Even if Ajaccio isn’t really a 'Destination City', the capital of the island merits a short visit, particularly the older part, concentrated around the port, with its narrow, pedestrian streets and colourful houses and shops. Certainly, you cannot talk about Ajaccio without mentioning Corsica’s most famous native son, Napoleon - La Maison Bonaparte, the house where the future Emperor spent his childhood, is one of the main sights of the vieille ville. Another is the Musée Fesch, which contains a large collection of paintings and books collected by Napoleon’s mother’s half-brother, the Cardinal Joseph Fesch. There’s a daily market where you can purchase Corsican charcuterie and cheese, cafés where you can sit on a terrace and people watch, beaches immediately south of the city in the village of Porticcio, and boat trips to the nearby îles Sanguinaires (see 'Other Attractions'), a sanctuary for birds, rare fauna and flora, and an excellent place for secluded swimming and good walking.
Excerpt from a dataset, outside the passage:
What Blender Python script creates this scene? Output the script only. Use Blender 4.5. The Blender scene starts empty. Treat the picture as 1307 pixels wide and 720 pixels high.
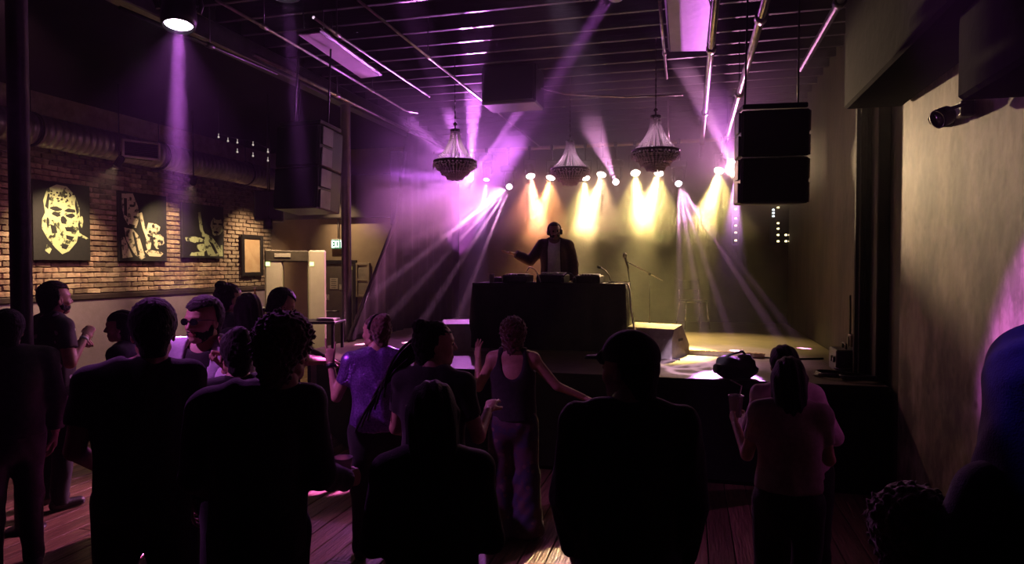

Parking in Ajaccio is difficult all of the time, and almost impossible at the height of the summer tourist season.


Famously dubbed "la plus corse des villes corses" ("the most Corsican of Corsican towns") by 19th century French historian and archeologist Prosper Mérimée, Sartène is close to some of Corsica’s most famous prehistoric sites, such as Filitosa, Cauria and Palaggiu, as well as some of its nicest beaches around Propriano.


One of the most popular and lively tourist towns in Corsica, Porto-Vecchio has two parts: an upper town with little streets and the ruins of a medieval citadel, and below, the more modern harbor with plenty of expensive, trendy restaurants. The city can serve as an excellent base to explore the mountainous Alta Rocca area, with its scenic Forêt de l’Ospedale (a forested area above Porto-Veccho that has long been used as an escape from the oppressive summer heat at sea level), the Col de Bavella (a 1,218-meter high mountain pass), the Aiguilles de Bavella (jagged peaks rising to more than 1,600 meters in height) and the surrounding villages. It’s also less than 30 minutes away from the vineyards in the Figari appellation.